In most cases large super fund trustees satisfy their obligation to determine your intentions by accepting a declaration that you signed stating that you’re not working and you don’t intend to work again. Many SMSF trustees follow a similar rule.

Given a recent Administrative Appeals Tribunal case you might want to rethink this requirement because tax penalties might apply. This case actually contains another common situation that we’ll also look at.

The Case

In 1999 Mr Trevor Peach set up a SMSF. In 2003 he used $120,000 in his super fund to renovate his house. This was classed as a loan and after it was discovered he was told to repay it.

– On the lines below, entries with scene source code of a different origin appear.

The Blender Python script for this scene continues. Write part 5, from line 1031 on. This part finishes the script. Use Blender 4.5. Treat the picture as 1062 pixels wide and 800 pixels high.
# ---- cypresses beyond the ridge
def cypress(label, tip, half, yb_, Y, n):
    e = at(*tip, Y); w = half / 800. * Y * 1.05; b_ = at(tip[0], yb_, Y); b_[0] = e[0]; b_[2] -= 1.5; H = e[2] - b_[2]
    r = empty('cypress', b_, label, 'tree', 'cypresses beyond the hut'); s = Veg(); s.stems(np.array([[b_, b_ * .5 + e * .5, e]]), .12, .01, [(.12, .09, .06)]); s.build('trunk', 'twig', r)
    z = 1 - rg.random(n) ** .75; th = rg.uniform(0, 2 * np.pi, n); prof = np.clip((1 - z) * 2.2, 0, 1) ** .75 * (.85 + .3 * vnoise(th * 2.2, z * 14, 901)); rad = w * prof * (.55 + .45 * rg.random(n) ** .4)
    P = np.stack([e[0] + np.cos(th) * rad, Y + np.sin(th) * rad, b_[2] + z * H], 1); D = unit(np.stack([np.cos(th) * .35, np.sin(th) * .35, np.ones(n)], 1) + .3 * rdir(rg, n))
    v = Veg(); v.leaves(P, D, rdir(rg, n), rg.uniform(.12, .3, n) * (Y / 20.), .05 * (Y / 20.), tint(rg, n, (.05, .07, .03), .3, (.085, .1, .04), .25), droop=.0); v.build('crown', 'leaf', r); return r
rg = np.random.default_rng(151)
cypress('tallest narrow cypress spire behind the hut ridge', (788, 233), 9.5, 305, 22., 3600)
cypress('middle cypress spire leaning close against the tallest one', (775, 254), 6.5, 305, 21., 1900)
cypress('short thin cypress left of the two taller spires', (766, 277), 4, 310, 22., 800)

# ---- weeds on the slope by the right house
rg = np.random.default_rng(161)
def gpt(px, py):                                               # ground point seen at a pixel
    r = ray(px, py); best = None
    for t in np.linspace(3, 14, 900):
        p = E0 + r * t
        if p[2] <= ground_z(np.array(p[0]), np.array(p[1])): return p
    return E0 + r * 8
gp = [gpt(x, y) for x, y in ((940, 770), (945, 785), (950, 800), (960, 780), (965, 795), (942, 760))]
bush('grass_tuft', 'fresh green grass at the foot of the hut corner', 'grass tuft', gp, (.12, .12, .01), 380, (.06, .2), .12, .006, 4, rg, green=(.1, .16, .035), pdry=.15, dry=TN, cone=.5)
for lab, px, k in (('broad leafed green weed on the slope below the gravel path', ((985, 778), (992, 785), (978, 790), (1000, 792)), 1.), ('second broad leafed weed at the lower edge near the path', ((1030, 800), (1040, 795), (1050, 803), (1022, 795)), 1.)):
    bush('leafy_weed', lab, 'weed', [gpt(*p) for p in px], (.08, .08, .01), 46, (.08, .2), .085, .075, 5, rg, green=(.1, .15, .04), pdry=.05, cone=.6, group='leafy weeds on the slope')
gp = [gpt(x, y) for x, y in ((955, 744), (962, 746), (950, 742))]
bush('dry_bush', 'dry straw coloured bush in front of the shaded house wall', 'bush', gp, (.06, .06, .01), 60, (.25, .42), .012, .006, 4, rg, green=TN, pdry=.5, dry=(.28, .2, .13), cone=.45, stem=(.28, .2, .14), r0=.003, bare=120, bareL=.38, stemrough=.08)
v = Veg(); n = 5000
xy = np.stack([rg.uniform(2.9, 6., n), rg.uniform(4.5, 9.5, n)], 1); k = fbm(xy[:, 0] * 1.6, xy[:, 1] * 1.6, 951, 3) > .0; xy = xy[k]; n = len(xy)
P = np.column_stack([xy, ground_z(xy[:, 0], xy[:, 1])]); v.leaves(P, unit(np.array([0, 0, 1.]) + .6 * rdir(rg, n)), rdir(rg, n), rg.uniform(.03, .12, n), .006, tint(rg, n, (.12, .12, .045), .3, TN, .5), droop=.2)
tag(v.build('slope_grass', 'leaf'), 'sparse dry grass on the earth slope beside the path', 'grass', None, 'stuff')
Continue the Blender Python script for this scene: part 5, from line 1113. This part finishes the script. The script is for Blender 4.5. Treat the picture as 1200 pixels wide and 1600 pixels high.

Unfortunately he kept on taking money out of the super fund and in total more than $150,000 of the SMSF’s money was used. He repaid $80,000 which meant that more than $70,000 remained unpaid.

The Tax Office decided that it should apply tax penalties to this $70,000 unpaid amount. Mr Peach took the Tax Office to the AAT because he disagreed and represented himself before the Tribunal.

In September 2008, Mr Peach lost his job. His accountant prepared a letter for him, dated 1 February 2009 to the super fund which declared he was fully retired from the workforce and had no intention of working again.

As mentioned above presumably the purpose of this letter was to provide evidence that he was permanently retired and could access his super monies. Under cross-examination Mr Peach “agreed he did not sign the document on 1 February ‘09. It was signed much later, although it is not clear when”.  He also agreed that as he needed income to live, he couldn’t afford to retire. As if to prove this point in May ’09 he commenced a consulting role and received a regular retainer for this work.

The AAT said that his February ’09 letter wasn’t enough for the super fund trustees to determine if he was permanently retired.

The Tribunal determined that Peach wasn’t entitled to access his super benefits under either the financial hardship rules or compassionate grounds that allow access to super monies before retirement in hardship cases.

Mr Peach had illegally withdrawn his super monies before retirement. In these situations the Tax Office can include the amount taken out in a taxpayer’s income tax return, meaning that the benefit withdrawn wouldn’t get concessional tax treatment but would be taxed at marginal rates.

What to do

So what should you do if you want to receive a lump sum from your super fund after turning age 55 (if you’re born before 1 July 1960)? Perhaps a signed statutory declaration might be sensible as signing these documents in error is a criminal offence. It might seem a bit of overkill but in a small number of cases your circumstances might be examined like Mr Peach.

You can also see that Mr Peach got caught for signing documents after the event. You need to avoid this as much as possible.

Important: This content has been prepared without taking account of the objectives, financial situation or needs of any particular individual. It does not constitute formal advice. Consider the appropriateness of the information in regards to your circumstances.